Photo : Abdelfettah BELAÏD
A l’heure où les deux têtes de l’exécutif se disputent la légitimité, Ennahdha choisit de faire jouer sa carte, celle de la mobilisation de la rue. Avec la ferme volonté de faire une démonstration de force électorale et de sa popularité, le parti Ennahdha a réussi hier à mobiliser ses troupes avec près de 40.000 manifestants, selon la police. Mais Ennahdha n’était pas le seul parti dans la rue en ce samedi 27 février. Le Parti des travailleurs également a décidé de mobiliser ses troupes, de l’autre côté du centre-ville, plus exactement du côté du Théâtre municipal.
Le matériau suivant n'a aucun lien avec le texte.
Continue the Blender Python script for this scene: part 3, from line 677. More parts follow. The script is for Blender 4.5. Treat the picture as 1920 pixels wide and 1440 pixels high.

Avec la ferme volonté de faire une démonstration de force électorale et de sa popularité, le parti Ennahdha a réussi hier à mobiliser ses troupes. Le long de l’avenue Mohamed-V, ils étaient près de 40.000 manifestants pro-gouvernement, selon la police. La foule était immense et s’étendait sur deux kilomètre le long de la grande avenue Mohamed V. La foule compacte, se souciant peu des règles de distanciation sociale, donne de la voix en brandissant les étendards du parti, en agitant les drapeaux de la Tunisie et celui de Palestine. Le spectacle est impressionnant, et c’est d’ailleurs l’objectif du parti, qui comptait sur ses partisans pour montrer que son poids électoral était aussi important, voire plus important que celui du Président de la République, avec lequel le gouvernement est entré dans un bras de fer. Tout aussi impressionnant, le dispositif de sécurité déployé par le ministère de l’Intérieur pour empêcher tout débordement. Les principales rues qui mènent à l’avenue Habib-Bourguiba ont été verrouillées, avec des fouilles presque systématiques. Dès la matinée, la tension était palpable et beaucoup d’automobilistes ont été gênés par la fermeture de la capitale. Il faut dire que la police craignait le pire, et pour cause, Ennahdha n’était pas le seul parti dans la rue en ce samedi 27 février. Le Parti des travailleurs également a décidé de mobiliser ses troupes, de l’autre côté du centre-ville, plus exactement du côté du Théâtre municipal. Les forces antiémeutes ont formé un large cordon de sécurité, pour éviter que les deux groupes de manifestants s’affrontent.
Côté revendications, les partisans du parti Ennahdha ont scandé des slogans favorables au maintien du gouvernement Hichem Mechichi, soutenu par l’axe Ennahdha, Qalb Tounès, Coalition Al-Karama. «Unité nationale!» ont crié les manifestants pro-gouvernement. Mais très vite, d’autres slogans prennent le dessus. “Le peuple veut Ennahdha de nouveau!”. Un slogan qui veut tout dire. «Ennahdha n’acceptera jamais qu’on la marginalise», nous confie l’un des sympathisants du parti. «Kaïs Saïed et les autres souhaitent nous voir disparaître, mais ils ne verront jamais ce jour-là», ajoute-t-il.
Même ton du côté du chef historique du parti, Rached Ghannouchi, qui continue à galvaniser les foules du haut de ses 79 ans. «Bien que certains appellent à l’exclusion d’Ennahdha, nous, nous restons ouverts à tous».
Evitant un discours clivant, Rached Ghannouchi a appelé à l’union nationale et à l’importance de mener des réformes profondes. Dans son allocution, le président du parti a réitéré son appel au dialogue.
A quelques mètres de là, le Parti des travailleurs, mené par son chef historique là aussi, Hamma Hammami, proteste contre le gouvernement et spécifiquement contre Ennahdha. «Depuis dix ans, tout a changé, mais il y a une seule constante, Ennahdha, que vous faut-il de plus pour comprendre qu’elle est la cause de tous nos maux?», nous interpelle un manifestant.
«C’est nous les jeunes qui avons fait la révolution, crie un autre manifestant. Il est intolérable que nous soyons gouvernés par des vieux».
Rejoints par d’autres organisations de la société civile, les manifestants voulaient tenter de faire de l’ombre à la manifestation d’Ennahdha.
A l’heure où les deux têtes de l’exécutifs se disputent la légitimité, Ennahdha choisit de faire jouer sa carte, celle de la mobilisation de la rue. Mais au final qui tranchera? La légitimité institutionnelle ou celle de la rue?